Emotional tributes to Mr O’Leary, from Clover Road, were left at the scene, between the Brickmakers roundabout and Fairstead Road, within hours of the crash happening at about 11.15pm on March 28.

And on the eve of the funeral his family, including his mother, Donna Holmes, 41, have spoken about Sam, who has been described as being “one in a million” – a phrase which is to be etched on to his memorial stone.

Mrs Holmes – who lives with her husband, Simon, 37; Sam’s brothers Vic, 18, Ryan, six, sister Kelly, 11, and dog Benny – said: “He was such a happy-go-lucky guy. He was there for everyone and if he could help he would. He was very selfless.

“He was brilliant and such a good brother.
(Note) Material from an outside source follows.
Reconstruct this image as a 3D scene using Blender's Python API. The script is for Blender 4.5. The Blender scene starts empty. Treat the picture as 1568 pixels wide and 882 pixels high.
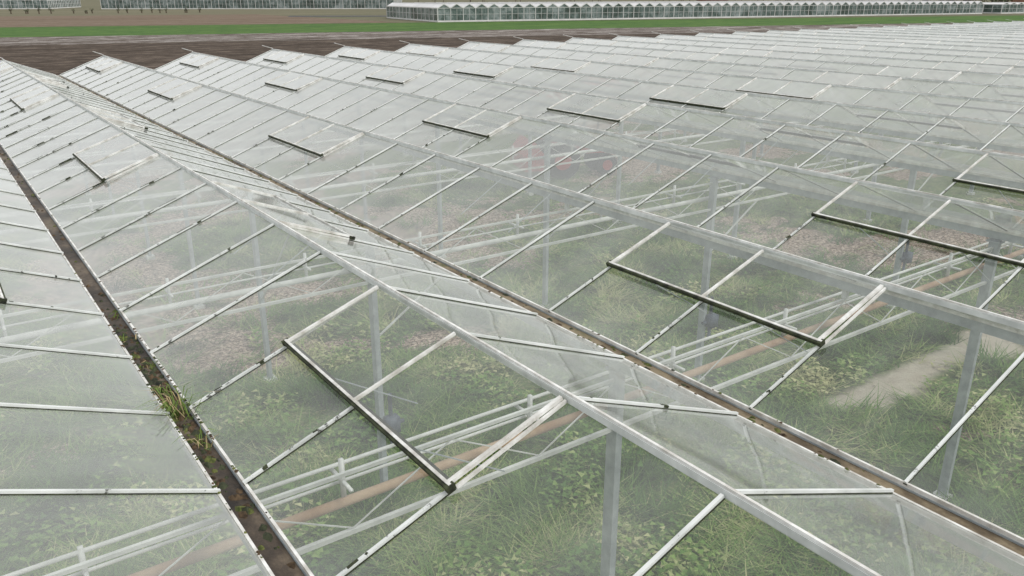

He took both the little ones to see the Lego movie... He was just so caring and didn’t have a bad bone in his body.”

The former Sprowston High School pupil, who had worked for Masterseal specialist builder in Acle since July 2012, and was due to start an apprenticeship, had been with his girlfriend Leila, 22, for about a month before he died.

Mrs Holmes said: “It’s the happiest he’s been. He was always a happy lad but he had everything going for him – he loved his work and was doing really well and got the girl he wanted for a long, long time.”

Mr O’Leary, a Liverpool fan who also loved his Renault Clio car, had a “busy social life” and was a regular at the Maids Head pub in Old Catton, where the wake is to be held.

Mrs Holmes said she was still “waiting for him to come through the door” and recalled the moment she was told by police what happened.

She said: “They told us and life just stopped at that moment – you just can’t explain the feeling. It’s something you never want to hear. It’s a nightmare and we’re still living it.”

Mrs Holmes, who has found comfort in visiting her son every day at John Brown funeral directors on North Walsham Road where his body is being held, said she was so grateful to his friends and her family for their help and support.

She said: “Sam’s friends have been amazing. We couldn’t have done it without them. One of his friends has written a song for Sam and we’re having it played at the funeral. Another has written a poem – they’ve been absolutely brilliant.”

After leaving school Mr O’Leary worked with his dad, Matthew Aldous, 41, a kitchen fitter, while also studying carpentry and joinery at Norwich City College – although he never completed it after breaking his thumb and then his elbow just days later.

Incidents like these were not uncommon for the “accident prone” Mr O’Leary who once had a car he was working on fall on him and who last year broke his back after he fell off a ladder at work.

But the injuries he suffered, which resulted in him being in a wheelchair for a time, did not stop him going to see one of his favourite bands – Public Enemy – at the UEA.

Mrs Holmes said: “They pulled him up on stage because he couldn’t really see. He’s still got the drum sticks they gave him in his room.”

The funeral service is at St Faiths Crematorium tomorrow at 2.45pm with a wake to follow at the Maids Head pub.

The family have asked people to wear something purple to the service, at which collections will be made for Nelson’s Journey and Brake charities.